_Objective_.
Return the lines below exactly, from the first line to the line that contains "sc.camera = cam". Leave out pictures.

------ Raw records ------

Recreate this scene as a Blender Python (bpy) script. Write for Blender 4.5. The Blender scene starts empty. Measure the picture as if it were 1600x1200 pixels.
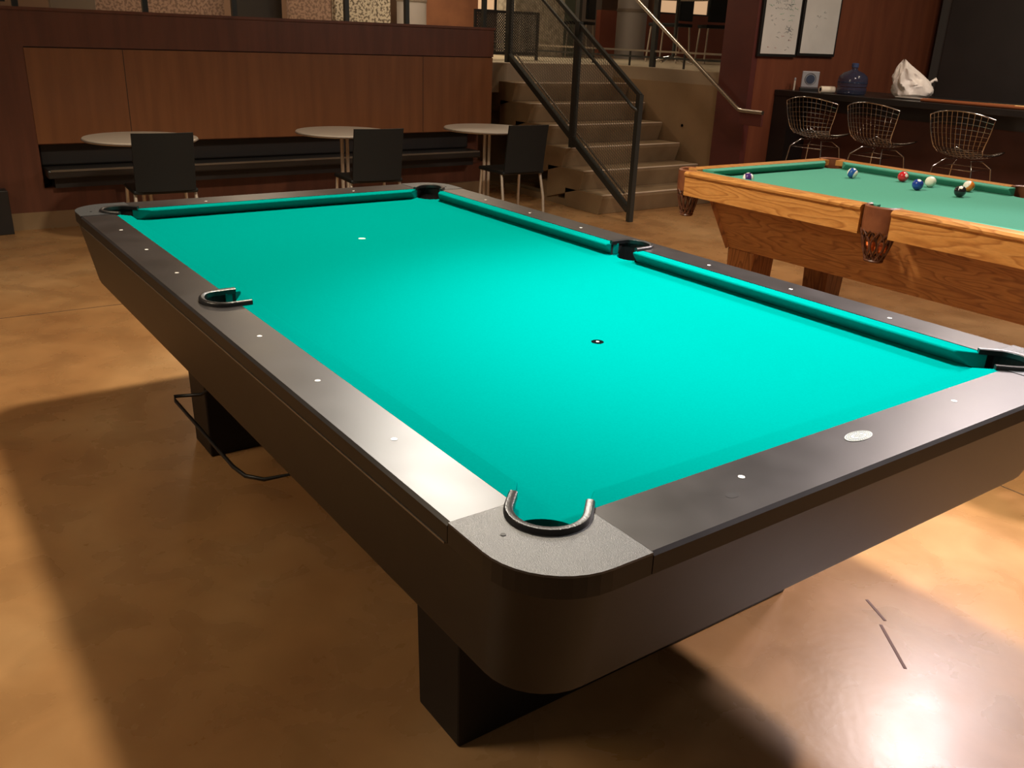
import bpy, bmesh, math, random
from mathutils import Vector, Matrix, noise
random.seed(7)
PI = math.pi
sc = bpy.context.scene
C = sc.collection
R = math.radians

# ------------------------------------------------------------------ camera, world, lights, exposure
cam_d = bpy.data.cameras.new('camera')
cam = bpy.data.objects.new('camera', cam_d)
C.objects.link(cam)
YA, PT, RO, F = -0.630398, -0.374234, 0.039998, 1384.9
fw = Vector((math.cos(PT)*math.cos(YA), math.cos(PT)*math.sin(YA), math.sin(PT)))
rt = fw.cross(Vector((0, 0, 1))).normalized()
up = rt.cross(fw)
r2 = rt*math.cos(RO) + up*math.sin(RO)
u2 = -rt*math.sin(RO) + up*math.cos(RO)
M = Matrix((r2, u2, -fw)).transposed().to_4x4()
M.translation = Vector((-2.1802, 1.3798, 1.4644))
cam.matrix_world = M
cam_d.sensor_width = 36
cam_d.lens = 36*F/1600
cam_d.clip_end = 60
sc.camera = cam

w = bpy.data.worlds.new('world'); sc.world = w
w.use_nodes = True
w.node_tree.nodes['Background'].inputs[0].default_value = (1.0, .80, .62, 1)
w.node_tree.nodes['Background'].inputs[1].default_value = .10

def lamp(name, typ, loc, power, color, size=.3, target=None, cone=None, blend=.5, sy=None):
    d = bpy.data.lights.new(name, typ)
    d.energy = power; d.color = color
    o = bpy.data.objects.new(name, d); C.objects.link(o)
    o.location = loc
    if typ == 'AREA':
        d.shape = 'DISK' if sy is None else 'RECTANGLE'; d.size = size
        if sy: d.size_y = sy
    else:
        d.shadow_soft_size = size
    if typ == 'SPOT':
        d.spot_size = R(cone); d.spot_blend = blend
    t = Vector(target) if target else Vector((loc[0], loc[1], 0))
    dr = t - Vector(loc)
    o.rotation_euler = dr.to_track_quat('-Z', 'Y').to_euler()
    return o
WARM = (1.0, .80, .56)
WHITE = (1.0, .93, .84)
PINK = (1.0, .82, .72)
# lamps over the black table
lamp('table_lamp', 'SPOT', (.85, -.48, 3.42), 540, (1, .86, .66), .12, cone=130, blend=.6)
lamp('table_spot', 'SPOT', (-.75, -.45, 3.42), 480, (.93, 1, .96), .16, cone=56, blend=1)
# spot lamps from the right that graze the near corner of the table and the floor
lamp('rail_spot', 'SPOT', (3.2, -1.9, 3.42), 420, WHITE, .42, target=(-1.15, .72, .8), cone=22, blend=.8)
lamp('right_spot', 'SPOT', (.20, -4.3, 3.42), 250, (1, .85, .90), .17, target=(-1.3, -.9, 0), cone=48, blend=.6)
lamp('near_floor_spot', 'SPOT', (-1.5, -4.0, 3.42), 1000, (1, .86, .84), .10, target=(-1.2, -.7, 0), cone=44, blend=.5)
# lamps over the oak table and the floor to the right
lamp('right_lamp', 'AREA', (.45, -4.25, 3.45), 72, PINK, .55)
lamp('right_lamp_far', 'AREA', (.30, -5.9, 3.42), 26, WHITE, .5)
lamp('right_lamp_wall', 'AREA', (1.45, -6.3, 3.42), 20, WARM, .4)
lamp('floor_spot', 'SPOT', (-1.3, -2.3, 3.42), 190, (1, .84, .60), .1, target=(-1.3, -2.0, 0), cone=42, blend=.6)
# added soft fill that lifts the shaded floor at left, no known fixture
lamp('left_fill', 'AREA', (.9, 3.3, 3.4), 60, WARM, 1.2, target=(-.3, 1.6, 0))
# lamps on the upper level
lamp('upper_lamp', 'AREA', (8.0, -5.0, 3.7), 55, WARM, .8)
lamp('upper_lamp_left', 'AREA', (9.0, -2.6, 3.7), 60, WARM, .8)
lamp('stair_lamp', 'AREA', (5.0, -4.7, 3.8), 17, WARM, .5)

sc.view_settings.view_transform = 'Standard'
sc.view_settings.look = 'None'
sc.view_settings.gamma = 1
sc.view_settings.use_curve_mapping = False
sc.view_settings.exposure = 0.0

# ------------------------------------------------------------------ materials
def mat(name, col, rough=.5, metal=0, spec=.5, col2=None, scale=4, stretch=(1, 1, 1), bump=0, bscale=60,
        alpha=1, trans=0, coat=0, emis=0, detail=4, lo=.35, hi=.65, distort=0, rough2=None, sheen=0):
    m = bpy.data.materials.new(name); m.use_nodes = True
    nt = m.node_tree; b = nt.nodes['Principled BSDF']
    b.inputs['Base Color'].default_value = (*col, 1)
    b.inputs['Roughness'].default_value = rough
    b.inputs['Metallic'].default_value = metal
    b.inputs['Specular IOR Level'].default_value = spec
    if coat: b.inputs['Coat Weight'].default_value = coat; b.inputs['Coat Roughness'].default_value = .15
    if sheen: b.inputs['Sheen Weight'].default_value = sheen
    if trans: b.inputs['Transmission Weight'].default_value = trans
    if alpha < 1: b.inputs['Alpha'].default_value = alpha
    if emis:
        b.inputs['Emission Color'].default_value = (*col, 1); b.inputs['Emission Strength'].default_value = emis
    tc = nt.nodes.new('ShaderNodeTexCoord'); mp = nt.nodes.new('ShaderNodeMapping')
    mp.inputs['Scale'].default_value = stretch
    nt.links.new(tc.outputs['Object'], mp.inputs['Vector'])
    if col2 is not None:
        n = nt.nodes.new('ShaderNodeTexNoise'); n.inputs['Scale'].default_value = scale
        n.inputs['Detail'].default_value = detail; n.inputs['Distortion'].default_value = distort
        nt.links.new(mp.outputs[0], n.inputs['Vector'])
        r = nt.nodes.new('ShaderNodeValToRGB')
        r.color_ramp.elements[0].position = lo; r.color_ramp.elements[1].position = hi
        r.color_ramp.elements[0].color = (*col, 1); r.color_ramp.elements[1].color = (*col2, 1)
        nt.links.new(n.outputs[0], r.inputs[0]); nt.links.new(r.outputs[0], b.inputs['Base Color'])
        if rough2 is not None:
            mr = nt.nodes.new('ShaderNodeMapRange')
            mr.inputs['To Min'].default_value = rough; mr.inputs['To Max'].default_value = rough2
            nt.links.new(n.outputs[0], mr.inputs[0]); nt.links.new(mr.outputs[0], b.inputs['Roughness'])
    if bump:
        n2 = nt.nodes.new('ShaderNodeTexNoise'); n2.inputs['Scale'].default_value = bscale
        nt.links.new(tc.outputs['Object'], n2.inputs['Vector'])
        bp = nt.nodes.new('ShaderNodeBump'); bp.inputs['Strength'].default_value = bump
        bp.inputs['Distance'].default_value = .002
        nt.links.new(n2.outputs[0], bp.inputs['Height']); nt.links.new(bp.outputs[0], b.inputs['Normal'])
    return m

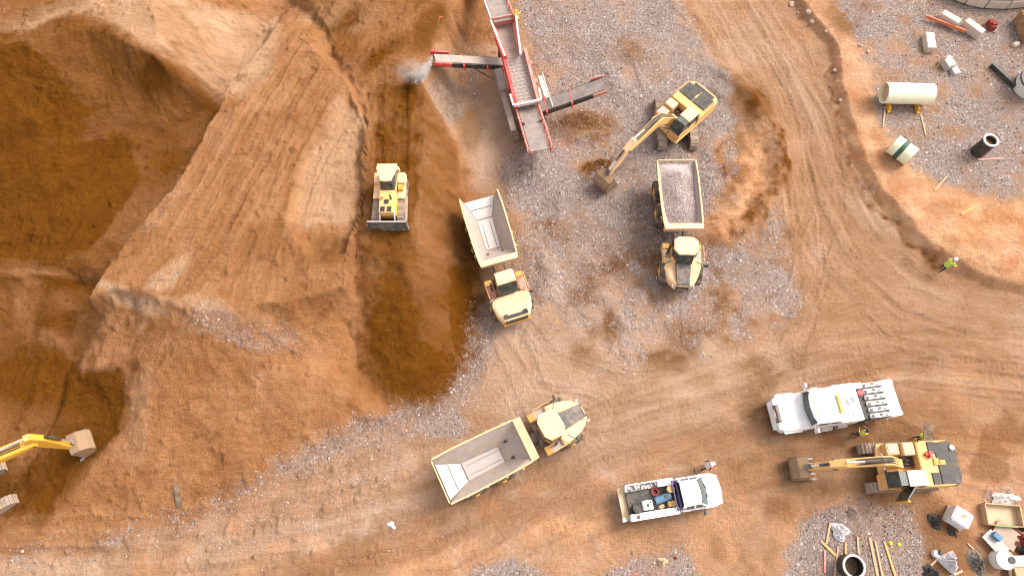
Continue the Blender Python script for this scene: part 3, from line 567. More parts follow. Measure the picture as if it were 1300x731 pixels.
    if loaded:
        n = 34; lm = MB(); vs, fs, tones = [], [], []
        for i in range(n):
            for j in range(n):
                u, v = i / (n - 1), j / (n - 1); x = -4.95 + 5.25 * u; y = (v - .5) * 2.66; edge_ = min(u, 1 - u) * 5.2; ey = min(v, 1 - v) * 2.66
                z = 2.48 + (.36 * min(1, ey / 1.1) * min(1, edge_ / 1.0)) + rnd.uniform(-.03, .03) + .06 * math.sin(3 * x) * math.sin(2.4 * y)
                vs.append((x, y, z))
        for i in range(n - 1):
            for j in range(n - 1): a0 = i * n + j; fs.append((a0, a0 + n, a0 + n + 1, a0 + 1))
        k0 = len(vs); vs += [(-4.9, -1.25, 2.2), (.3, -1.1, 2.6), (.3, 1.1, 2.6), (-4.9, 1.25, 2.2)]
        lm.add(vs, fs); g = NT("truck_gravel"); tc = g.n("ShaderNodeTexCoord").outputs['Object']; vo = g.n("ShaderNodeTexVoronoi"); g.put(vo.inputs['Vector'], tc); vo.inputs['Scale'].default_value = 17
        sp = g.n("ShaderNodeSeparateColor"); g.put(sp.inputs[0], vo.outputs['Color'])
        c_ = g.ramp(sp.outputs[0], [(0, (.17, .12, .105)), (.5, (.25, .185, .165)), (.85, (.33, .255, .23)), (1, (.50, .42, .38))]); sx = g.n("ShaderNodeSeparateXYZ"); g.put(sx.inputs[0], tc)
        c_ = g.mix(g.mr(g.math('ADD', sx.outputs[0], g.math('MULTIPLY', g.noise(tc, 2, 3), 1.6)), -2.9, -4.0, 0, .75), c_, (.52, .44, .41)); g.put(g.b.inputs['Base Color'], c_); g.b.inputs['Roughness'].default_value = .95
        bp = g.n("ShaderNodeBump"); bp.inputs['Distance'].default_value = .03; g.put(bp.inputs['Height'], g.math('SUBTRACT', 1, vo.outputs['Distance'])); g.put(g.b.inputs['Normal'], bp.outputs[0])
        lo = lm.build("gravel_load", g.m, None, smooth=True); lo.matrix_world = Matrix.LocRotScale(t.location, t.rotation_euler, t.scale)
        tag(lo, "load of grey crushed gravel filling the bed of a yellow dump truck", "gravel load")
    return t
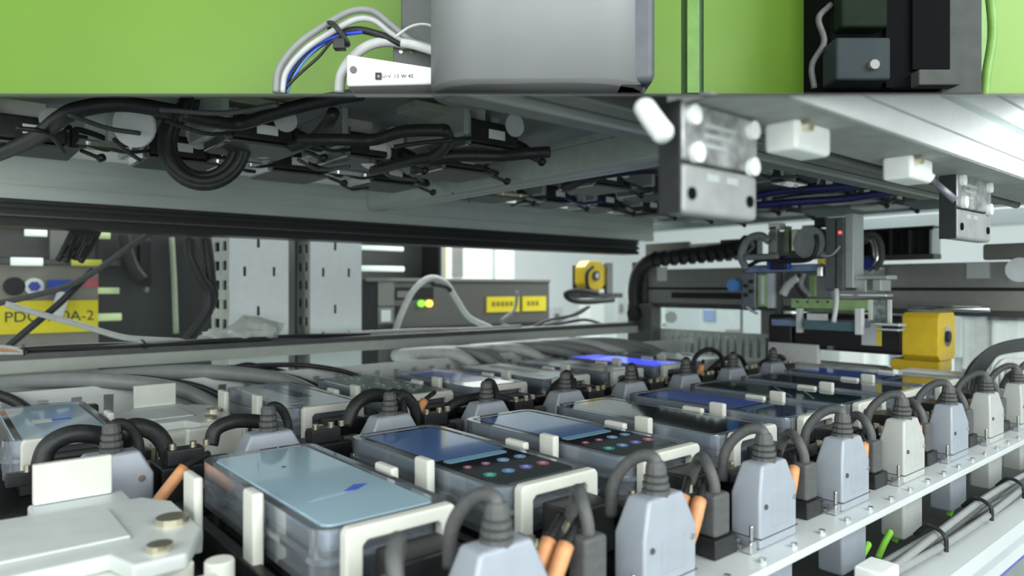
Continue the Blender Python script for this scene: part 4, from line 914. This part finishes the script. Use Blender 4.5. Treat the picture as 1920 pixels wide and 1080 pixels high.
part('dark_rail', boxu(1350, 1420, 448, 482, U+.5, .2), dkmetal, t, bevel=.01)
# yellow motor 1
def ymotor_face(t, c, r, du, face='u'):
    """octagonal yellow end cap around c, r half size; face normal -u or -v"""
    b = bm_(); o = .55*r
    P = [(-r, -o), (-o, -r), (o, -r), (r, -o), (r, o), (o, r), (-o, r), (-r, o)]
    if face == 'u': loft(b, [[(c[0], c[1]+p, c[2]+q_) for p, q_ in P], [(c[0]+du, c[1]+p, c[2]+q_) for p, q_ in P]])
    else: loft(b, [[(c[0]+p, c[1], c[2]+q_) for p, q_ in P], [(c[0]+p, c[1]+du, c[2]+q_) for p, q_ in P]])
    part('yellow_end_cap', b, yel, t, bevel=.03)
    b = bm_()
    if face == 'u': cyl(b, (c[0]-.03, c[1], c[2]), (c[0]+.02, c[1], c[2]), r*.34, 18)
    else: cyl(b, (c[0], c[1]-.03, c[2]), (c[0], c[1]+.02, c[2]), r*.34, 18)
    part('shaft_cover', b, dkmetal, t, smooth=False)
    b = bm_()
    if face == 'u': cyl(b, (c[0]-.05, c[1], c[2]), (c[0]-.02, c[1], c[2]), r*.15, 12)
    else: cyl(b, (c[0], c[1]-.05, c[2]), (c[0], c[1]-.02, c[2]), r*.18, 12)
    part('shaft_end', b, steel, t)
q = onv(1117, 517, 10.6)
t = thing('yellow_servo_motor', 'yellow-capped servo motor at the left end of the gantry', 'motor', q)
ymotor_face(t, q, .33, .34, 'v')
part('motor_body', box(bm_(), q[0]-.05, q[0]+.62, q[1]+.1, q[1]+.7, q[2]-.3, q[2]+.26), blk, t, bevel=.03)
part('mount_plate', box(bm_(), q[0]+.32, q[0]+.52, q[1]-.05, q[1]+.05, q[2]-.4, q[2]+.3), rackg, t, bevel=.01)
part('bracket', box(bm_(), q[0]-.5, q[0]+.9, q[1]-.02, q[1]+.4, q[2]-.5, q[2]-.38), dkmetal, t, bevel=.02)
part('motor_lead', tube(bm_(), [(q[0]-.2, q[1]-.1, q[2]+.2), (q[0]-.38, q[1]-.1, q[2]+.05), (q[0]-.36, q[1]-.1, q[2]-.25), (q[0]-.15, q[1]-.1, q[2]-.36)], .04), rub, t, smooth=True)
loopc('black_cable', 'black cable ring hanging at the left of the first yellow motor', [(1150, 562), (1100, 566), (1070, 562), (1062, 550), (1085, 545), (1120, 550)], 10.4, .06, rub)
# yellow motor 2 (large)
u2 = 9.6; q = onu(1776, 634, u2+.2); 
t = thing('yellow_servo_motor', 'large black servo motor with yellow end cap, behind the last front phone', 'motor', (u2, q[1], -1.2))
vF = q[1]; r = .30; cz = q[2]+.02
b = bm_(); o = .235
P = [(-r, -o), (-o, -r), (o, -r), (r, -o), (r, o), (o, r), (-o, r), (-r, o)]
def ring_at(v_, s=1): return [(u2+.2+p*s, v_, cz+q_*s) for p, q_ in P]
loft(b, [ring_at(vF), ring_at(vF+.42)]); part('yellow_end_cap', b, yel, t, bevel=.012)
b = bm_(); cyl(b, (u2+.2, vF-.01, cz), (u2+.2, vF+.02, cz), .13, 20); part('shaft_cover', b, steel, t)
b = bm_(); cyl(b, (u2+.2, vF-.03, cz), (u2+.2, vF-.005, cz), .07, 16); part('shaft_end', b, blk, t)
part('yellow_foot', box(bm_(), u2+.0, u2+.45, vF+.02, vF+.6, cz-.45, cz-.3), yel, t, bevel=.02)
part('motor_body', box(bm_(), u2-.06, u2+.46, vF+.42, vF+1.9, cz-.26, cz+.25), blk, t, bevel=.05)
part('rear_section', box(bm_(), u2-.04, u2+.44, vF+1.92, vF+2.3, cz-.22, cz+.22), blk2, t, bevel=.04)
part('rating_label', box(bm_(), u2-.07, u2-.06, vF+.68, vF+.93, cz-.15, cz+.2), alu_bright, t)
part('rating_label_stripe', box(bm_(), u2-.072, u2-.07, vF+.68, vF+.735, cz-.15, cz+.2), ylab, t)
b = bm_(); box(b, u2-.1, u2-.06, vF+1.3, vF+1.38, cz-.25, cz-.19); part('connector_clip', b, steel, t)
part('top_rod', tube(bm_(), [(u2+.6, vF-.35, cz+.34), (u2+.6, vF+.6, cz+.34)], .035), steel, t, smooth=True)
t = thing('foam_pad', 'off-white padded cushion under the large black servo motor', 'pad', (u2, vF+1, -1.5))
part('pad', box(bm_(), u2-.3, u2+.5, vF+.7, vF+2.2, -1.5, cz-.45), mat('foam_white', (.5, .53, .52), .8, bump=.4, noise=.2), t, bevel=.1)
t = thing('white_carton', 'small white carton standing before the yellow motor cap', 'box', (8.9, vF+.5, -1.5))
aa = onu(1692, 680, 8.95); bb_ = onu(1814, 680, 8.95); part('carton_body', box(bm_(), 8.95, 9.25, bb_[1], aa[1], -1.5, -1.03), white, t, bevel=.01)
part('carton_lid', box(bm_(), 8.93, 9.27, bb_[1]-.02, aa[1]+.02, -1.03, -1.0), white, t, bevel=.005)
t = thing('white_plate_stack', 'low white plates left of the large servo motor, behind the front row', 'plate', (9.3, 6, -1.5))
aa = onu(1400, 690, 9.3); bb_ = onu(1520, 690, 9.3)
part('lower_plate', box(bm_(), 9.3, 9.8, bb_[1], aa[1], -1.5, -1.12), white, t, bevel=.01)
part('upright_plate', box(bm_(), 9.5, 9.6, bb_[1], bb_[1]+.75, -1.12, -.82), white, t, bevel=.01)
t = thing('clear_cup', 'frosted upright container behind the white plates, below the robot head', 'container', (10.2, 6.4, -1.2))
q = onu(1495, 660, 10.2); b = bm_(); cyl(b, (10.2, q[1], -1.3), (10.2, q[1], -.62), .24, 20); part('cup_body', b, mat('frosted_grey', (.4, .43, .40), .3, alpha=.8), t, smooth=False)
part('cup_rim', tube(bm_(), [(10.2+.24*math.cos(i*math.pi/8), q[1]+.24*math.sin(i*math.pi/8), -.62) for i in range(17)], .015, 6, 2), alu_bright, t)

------

_Written response_.
Recreate this scene as a Blender Python (bpy) script. Write for Blender 4.5. The Blender scene starts empty. Measure the picture as if it were 1600x1200 pixels.
import bpy, bmesh, math, random
from mathutils import Vector, Matrix, noise
random.seed(7)
PI = math.pi
sc = bpy.context.scene
C = sc.collection
R = math.radians

# ------------------------------------------------------------------ camera, world, lights, exposure
cam_d = bpy.data.cameras.new('camera')
cam = bpy.data.objects.new('camera', cam_d)
C.objects.link(cam)
YA, PT, RO, F = -0.630398, -0.374234, 0.039998, 1384.9
fw = Vector((math.cos(PT)*math.cos(YA), math.cos(PT)*math.sin(YA), math.sin(PT)))
rt = fw.cross(Vector((0, 0, 1))).normalized()
up = rt.cross(fw)
r2 = rt*math.cos(RO) + up*math.sin(RO)
u2 = -rt*math.sin(RO) + up*math.cos(RO)
M = Matrix((r2, u2, -fw)).transposed().to_4x4()
M.translation = Vector((-2.1802, 1.3798, 1.4644))
cam.matrix_world = M
cam_d.sensor_width = 36
cam_d.lens = 36*F/1600
cam_d.clip_end = 60
sc.camera = cam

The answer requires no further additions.